[start AVAILABLE RECORDS]
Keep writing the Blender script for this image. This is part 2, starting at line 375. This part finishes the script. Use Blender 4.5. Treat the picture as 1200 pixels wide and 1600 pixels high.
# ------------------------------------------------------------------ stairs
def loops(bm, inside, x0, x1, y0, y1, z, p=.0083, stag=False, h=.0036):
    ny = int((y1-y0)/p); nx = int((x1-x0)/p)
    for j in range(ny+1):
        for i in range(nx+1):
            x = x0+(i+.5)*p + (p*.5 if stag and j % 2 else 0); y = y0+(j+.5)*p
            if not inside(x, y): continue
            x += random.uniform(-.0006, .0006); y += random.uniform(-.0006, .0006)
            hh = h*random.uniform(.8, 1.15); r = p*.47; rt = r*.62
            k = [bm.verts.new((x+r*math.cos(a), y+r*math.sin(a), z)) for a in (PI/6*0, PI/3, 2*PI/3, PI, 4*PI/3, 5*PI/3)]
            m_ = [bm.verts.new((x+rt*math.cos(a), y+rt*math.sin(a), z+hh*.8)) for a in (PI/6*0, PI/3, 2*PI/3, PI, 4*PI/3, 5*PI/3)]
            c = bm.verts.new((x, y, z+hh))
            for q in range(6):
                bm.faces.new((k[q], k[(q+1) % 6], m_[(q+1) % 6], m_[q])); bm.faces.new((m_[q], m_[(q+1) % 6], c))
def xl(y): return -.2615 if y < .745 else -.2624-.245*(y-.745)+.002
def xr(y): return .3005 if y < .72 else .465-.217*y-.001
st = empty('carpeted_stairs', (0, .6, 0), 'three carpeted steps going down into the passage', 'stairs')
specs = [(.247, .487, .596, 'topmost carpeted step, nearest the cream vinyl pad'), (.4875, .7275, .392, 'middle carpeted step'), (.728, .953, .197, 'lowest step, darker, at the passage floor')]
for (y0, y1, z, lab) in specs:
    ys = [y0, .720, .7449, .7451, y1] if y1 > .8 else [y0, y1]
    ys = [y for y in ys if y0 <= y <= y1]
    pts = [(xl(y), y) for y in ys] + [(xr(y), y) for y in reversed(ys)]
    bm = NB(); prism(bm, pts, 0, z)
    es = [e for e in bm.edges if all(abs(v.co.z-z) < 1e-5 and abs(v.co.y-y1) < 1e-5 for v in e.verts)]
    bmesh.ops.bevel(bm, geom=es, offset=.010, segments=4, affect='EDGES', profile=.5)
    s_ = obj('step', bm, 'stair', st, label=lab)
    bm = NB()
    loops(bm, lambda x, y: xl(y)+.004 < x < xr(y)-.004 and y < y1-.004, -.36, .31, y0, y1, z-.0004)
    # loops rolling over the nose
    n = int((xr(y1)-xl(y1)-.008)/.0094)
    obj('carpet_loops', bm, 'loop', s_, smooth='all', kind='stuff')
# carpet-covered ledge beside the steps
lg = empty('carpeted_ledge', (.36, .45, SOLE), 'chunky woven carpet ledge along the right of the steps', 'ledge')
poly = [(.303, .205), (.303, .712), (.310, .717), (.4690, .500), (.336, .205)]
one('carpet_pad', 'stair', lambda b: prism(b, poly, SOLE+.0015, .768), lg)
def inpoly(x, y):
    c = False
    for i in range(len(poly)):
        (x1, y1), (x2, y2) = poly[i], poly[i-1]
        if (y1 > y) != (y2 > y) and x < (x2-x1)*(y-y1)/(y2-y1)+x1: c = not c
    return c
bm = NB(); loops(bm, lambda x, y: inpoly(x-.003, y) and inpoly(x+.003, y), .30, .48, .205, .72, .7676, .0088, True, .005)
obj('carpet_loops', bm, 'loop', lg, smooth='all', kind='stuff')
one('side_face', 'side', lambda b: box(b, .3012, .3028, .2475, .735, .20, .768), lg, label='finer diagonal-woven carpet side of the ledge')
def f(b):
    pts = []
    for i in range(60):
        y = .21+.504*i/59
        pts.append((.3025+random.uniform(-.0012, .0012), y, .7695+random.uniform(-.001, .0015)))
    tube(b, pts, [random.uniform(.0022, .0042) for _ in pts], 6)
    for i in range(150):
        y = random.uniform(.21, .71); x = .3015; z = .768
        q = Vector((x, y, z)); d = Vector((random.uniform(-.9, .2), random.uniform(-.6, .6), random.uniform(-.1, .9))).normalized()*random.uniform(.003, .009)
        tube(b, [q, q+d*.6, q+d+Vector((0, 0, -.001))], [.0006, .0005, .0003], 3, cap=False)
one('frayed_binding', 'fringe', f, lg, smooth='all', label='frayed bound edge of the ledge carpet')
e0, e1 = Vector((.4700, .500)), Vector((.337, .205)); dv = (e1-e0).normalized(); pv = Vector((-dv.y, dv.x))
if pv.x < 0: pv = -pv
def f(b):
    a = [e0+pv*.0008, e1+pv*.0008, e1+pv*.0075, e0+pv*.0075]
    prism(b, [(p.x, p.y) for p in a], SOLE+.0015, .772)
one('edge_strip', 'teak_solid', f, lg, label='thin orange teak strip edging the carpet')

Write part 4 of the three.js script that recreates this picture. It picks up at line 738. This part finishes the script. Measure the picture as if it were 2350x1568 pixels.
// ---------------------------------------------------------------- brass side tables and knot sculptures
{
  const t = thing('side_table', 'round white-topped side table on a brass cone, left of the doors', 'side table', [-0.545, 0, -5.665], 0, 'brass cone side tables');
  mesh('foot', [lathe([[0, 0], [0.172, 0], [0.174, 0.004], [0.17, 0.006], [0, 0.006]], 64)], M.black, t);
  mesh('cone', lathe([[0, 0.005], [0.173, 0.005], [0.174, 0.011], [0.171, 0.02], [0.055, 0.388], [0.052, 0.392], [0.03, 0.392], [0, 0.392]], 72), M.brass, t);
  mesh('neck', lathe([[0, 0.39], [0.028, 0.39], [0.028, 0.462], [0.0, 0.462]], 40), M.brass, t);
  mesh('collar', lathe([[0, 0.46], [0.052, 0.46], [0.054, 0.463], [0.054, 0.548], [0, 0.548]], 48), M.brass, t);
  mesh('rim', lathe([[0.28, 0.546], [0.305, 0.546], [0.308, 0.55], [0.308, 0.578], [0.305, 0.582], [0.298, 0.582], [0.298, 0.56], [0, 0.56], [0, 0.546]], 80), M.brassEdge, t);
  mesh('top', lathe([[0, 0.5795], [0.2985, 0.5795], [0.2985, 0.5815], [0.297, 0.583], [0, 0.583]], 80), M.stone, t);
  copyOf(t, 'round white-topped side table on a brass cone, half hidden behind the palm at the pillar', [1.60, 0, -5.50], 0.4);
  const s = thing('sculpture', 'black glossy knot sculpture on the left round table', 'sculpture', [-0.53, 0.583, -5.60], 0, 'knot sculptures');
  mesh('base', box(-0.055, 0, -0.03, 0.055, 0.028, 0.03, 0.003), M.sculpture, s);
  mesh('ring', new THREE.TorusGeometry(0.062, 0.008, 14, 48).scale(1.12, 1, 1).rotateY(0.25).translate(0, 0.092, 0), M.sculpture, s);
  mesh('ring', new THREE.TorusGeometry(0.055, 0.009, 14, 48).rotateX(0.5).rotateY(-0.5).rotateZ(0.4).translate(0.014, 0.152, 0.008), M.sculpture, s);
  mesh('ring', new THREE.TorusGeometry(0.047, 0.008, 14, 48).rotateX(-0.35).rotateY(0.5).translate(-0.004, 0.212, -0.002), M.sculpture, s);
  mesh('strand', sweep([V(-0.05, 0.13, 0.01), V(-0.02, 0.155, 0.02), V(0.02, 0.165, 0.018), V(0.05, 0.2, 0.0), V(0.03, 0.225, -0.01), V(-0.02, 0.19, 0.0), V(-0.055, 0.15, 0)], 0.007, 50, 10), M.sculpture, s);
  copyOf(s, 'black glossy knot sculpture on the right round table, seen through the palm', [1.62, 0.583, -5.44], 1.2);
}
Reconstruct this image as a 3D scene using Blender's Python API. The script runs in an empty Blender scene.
[end AVAILABLE RECORDS]
WHAT THE TASK REQUIRES: Within the material above, extract exactly the lines that start at the line containing "one('side_face', 'side', lambda" and stop after the line containing "one('edge_strip', 'teak_solid', f, lg, label='thin", and only those.

ANSWER:
one('side_face', 'side', lambda b: box(b, .3012, .3028, .2475, .735, .20, .768), lg, label='finer diagonal-woven carpet side of the ledge')
def f(b):
    pts = []
    for i in range(60):
        y = .21+.504*i/59
        pts.append((.3025+random.uniform(-.0012, .0012), y, .7695+random.uniform(-.001, .0015)))
    tube(b, pts, [random.uniform(.0022, .0042) for _ in pts], 6)
    for i in range(150):
        y = random.uniform(.21, .71); x = .3015; z = .768
        q = Vector((x, y, z)); d = Vector((random.uniform(-.9, .2), random.uniform(-.6, .6), random.uniform(-.1, .9))).normalized()*random.uniform(.003, .009)
        tube(b, [q, q+d*.6, q+d+Vector((0, 0, -.001))], [.0006, .0005, .0003], 3, cap=False)
one('frayed_binding', 'fringe', f, lg, smooth='all', label='frayed bound edge of the ledge carpet')
e0, e1 = Vector((.4700, .500)), Vector((.337, .205)); dv = (e1-e0).normalized(); pv = Vector((-dv.y, dv.x))
if pv.x < 0: pv = -pv
def f(b):
    a = [e0+pv*.0008, e1+pv*.0008, e1+pv*.0075, e0+pv*.0075]
    prism(b, [(p.x, p.y) for p in a], SOLE+.0015, .772)
one('edge_strip', 'teak_solid', f, lg, label='thin orange teak strip edging the carpet')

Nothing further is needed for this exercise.